E - Accumulating Many Times Editorial by evima
First, we can treat sequences that differ in the position of their first \(1\) as separate problems. This is because the position of the first \(1\) does not change through the operation described in the problem statement, so such sequences will never become identical through operations. From here on, let’s proceed under the assumption that \(A_{i, 1} = 1\).
(The following observations can be discovered through experiments or polynomial considerations.)
We can define the inverse operation for the operation given in the problem statement. Therefore, if we consider a graph where the length-\(M\) binary sequences starting with \(1\) are vertices, and the operations correspond to edges, this graph is a collection of cycles. In fact, the following holds:
- For every sequence, by performing the operation several times, it is possible to turn all elements at positions represented as the \((2^x + 1)\)-th element using a non-negative integer \(x\) into \(0\). (We call this the “standard form.”)
This can be proved by using Lucas’s theorem, among other methods. As a natural consequence, the length of each cycle is \(2^m\), where \(m\) is the smallest non-negative integer such that \(2^m + 1 \leq M\).

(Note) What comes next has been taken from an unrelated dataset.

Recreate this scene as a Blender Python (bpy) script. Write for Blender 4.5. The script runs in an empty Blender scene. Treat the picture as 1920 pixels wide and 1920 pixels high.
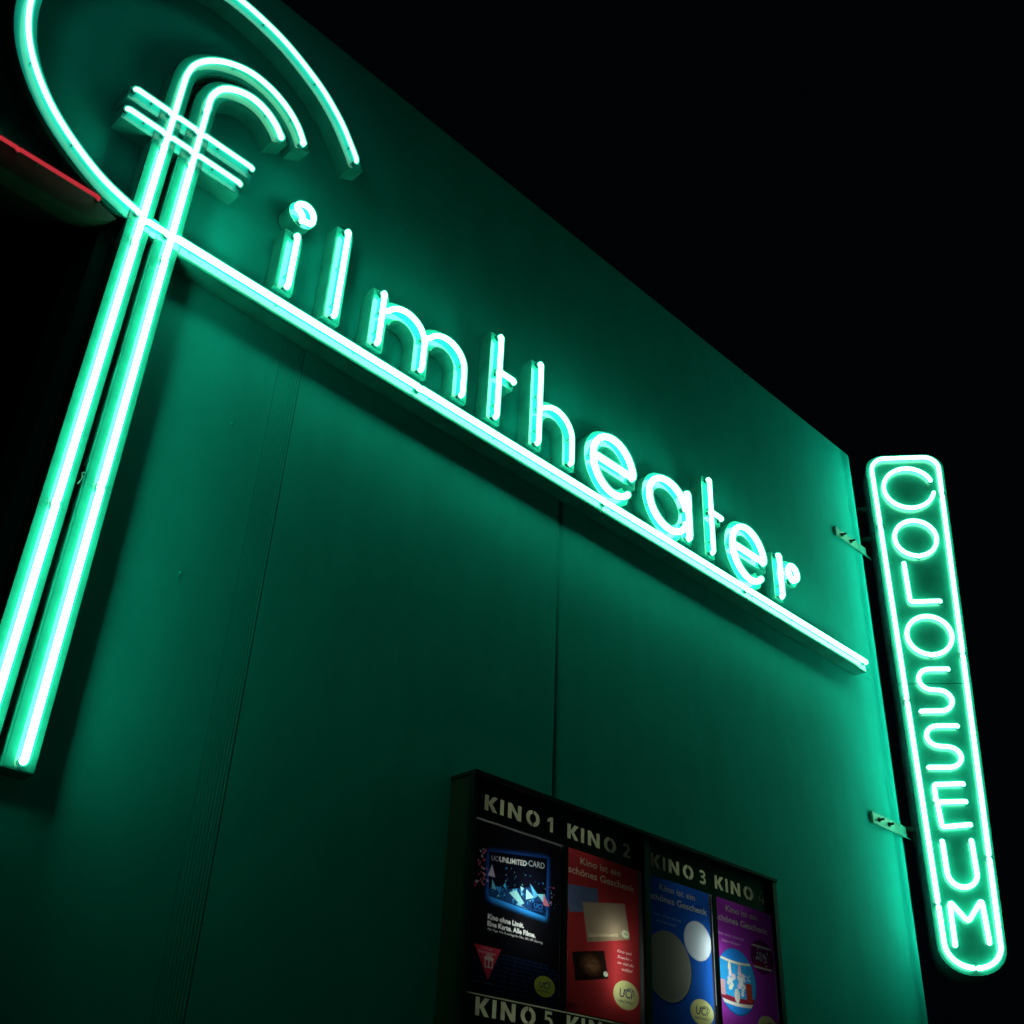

The flow of the solution to this problem is as follows: First, perform operations on all sequences until they reach their standard forms, and compute the number of operations required up to that point. Then, consider the problem for each standard form.
For each \(i = 1, 2, \dots, N\), compute the standard form of sequence \(A_i\) and the cost required to reach the standard form. Note that the considerations about the cycle length mentioned above hold even if we take any prefix of \(A_i\). Proceeding with \(x = 0, 1, 2, \dots\) in order, we only need to perform the operation \(2^x\) times to turn \(A_{i, 2^x + 1}\) into \(0\) if \(A_{i, 2^x + 1} = 1\).
The remaining task is to solve the problem for each standard form. In other words, we have an integer sequence \(B\), and we need to compute \(\displaystyle \sum_{i=1}^{m} \sum_{j=i}^{m} \left( (B_j - B_i) \bmod 2^m \right)\). This can be computed using a Segment Tree or similar data structures.
The bottleneck in terms of computational complexity is the part where we compute the standard forms. Performing multiple operations can be done using FFT, but if we do it every time, we might not meet the time limit. In practice, we don’t need to actually perform the operation each time; it suffices to keep track of the number of times the operation has been performed, which allows us to determine the value at a given position in \(O(M)\) time. If this solution is implemented, the overall computational complexity is \(O(NM \log NM)\).